Short-term gold may find resistance to a move higher

Despite positive real economic news, especially out of China over the weekend, we maintain gold will push higher in Q4:10.

While the 10-year government bond yield in the US continues to move higher (from very low levels), the yield on the US inflation-linked government bond remains almost unchanged at around 1%, showing that the market expects real interest rates to remain low in the US. Low real interest rates are bullish gold.

The latest CFTC data indicates speculative interest is rising in precious metals. We noted in the Focus section that gold’s net speculative position is in line with the average level seen over the past two years when looking at the speculative length as a percentage of open interest (OI).

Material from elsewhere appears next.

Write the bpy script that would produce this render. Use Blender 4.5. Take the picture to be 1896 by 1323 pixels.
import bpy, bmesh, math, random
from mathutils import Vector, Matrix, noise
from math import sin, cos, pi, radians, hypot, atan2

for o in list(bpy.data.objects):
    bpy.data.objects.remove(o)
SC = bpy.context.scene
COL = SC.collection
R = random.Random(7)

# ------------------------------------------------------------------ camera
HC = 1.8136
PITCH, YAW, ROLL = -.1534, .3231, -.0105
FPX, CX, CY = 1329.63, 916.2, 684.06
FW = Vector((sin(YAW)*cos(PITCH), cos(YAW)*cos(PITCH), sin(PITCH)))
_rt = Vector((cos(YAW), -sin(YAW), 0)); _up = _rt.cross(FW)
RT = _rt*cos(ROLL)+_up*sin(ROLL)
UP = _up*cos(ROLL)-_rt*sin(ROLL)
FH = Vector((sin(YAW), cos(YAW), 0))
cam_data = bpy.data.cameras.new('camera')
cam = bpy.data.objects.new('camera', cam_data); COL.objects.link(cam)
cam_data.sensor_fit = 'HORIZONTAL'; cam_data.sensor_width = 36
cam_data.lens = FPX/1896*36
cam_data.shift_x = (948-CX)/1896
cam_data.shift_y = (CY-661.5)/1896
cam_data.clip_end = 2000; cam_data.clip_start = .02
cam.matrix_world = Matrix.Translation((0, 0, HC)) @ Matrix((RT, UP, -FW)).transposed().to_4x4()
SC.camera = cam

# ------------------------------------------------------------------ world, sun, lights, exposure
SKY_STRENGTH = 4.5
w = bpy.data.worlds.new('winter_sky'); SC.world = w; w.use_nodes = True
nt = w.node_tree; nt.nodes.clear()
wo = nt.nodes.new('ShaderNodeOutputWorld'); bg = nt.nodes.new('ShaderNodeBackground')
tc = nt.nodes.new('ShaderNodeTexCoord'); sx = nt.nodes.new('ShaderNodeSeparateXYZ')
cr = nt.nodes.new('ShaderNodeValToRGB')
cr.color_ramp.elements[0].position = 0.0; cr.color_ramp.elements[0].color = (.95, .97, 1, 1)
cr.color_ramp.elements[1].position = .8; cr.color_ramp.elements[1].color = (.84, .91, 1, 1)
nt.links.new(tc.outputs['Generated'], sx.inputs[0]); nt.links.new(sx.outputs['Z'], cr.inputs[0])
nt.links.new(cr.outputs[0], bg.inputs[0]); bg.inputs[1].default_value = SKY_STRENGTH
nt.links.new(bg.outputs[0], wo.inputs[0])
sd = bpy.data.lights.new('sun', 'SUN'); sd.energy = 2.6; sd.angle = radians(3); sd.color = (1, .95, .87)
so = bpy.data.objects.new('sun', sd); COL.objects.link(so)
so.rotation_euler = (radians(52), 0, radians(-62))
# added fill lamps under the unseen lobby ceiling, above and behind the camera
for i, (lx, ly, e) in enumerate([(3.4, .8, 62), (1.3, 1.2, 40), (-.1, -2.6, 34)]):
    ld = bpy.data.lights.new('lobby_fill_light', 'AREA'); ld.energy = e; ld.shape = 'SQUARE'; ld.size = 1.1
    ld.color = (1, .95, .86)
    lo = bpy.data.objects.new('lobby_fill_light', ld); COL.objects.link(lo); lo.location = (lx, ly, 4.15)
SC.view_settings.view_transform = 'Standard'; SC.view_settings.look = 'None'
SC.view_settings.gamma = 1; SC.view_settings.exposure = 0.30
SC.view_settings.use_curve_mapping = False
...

Platinum doesn’t look overextended using this measure (although silver and palladium’s net
speculative positions are starting to look very high):

  • NYMEX Platinum’s net speculative length stands at 50% of OI, well below the highs of around 64% registered in May this year, and in line with the average of 49% over the past two years.
  • NYMEX Palladium’s net speculative length stands at 65% of OI. Palladium’s speculative length as percent of OI has not come down substantially since May and has hovered around these levels since the start of the year.
  • COMEX silver’s net speculative length stands at 28% of OI, well above the average of 21% of OI seen over the past 2 years. This is also not far off the highs of 30.8% reached in September last year.

However, as with gold we continue to see good physical demand for silver from both India and Asia. Short-term gold may find resistance to a move higher, especially on the back of positive data from China over the weekend. We see gold support at $1,242 and $1,240, with resistance at $1,260 and $1,265. We expect physical demand to provide additional support at the $1,230—$1,235 level.